Whatever dastardly plans Microsoft may have in reserve, open source companies, developers, and proponents say it doesn't really matter. With open source a powerful business model and force in its own right, they are more secure than ever that the software giant poses no real threat to their movement.
It will take more than Microsoft to stop the momentum that open source -- in particular Linux, which powers some of the largest networks in the world, including Google's -- has in the market, they say.
"Is its future threatened? No. Open source isn't going anywhere," says Stephen O'Grady, an analyst with RedMonk.

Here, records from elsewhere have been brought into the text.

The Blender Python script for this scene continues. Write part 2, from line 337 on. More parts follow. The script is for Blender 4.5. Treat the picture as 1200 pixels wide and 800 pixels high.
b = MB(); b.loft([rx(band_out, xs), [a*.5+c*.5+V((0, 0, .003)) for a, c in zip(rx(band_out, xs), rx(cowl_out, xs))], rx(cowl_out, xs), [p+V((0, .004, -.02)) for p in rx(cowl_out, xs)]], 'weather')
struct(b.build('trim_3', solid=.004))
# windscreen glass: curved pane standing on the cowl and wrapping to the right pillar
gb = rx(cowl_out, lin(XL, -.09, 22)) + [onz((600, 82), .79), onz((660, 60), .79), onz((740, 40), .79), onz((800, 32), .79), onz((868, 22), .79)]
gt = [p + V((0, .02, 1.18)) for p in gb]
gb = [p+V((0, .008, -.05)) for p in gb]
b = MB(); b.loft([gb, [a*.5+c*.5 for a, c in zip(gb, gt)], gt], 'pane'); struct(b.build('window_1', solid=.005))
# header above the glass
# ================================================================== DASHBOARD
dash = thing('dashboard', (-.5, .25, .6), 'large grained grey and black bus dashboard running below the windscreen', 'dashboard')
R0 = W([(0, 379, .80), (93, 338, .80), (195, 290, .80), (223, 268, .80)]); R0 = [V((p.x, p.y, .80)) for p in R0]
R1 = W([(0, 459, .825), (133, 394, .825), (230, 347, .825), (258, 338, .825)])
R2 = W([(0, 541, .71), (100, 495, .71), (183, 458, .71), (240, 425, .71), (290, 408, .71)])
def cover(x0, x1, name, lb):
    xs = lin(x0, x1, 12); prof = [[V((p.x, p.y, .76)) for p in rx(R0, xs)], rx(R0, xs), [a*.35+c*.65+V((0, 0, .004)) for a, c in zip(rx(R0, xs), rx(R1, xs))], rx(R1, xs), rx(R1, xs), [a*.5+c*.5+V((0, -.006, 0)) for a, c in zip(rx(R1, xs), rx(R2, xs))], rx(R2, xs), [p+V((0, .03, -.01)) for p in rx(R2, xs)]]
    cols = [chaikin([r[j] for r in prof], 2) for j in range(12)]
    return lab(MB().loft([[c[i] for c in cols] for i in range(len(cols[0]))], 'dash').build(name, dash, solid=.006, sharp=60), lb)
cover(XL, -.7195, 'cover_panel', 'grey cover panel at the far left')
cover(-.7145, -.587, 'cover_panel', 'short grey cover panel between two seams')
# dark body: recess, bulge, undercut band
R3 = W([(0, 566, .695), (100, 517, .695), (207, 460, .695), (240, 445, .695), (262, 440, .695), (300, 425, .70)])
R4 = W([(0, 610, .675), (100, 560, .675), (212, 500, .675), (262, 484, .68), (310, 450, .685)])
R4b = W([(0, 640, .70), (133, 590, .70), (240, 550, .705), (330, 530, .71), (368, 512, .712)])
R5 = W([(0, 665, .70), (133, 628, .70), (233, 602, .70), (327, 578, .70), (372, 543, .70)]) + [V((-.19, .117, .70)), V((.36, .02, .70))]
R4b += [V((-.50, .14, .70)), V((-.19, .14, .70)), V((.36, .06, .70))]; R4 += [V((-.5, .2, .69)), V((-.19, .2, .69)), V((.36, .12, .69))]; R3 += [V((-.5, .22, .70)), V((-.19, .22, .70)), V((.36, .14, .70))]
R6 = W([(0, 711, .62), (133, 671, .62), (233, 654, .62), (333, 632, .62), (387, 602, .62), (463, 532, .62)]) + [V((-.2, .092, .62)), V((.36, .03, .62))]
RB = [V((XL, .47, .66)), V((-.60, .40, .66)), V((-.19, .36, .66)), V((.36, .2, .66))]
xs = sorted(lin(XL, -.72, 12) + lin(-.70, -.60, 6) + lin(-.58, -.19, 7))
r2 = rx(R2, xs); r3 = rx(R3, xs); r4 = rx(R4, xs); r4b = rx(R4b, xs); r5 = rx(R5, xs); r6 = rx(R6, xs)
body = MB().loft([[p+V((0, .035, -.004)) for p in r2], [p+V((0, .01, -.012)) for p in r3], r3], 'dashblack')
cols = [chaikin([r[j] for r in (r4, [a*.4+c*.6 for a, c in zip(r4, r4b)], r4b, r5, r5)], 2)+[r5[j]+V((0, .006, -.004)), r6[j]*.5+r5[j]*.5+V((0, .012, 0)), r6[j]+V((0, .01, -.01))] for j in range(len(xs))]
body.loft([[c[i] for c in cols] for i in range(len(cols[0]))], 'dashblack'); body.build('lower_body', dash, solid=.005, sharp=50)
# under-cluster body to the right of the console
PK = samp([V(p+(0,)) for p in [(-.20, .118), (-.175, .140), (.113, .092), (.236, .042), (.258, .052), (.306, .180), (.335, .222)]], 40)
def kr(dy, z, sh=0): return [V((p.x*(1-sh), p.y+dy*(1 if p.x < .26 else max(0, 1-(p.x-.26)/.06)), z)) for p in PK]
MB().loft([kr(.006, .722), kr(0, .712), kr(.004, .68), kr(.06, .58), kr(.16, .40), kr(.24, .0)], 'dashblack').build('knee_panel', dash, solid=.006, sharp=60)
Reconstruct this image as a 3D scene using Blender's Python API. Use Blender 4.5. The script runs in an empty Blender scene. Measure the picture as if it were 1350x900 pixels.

Even if Microsoft were to assert all of the patents the company claims to hold in Linux and other open source projects -- which it would have a hard time doing -- it still could not stop developers from using open source tools and software nor stop companies from adopting open source business models, he adds. "[Open source] is a style and an approach and a model that is here to stay," O'Grady says.
Real change at Microsoft in accepting open source
Most recently, Microsoft settled a patent-infringement case it filed against GPS device maker TomTom over patents that involved TomTom's implementation of Linux, a case that stirred up old feelings among open source companies that Microsoft plans to reignite a patent fight against them. Microsoft insisted the TomTom suit was a patent issue and not any specific grievance against Linux or open source software.
Most of the Linux community accepted that assessment, but leaders such as Jim Zemlin, executive director of the Linux Foundation, says that any patent litigation against a technology that involves open source will keep the community wary. "It's just another example in the mind of an open source developer that this is not a positive company to be jointly working on development projects with," he adds.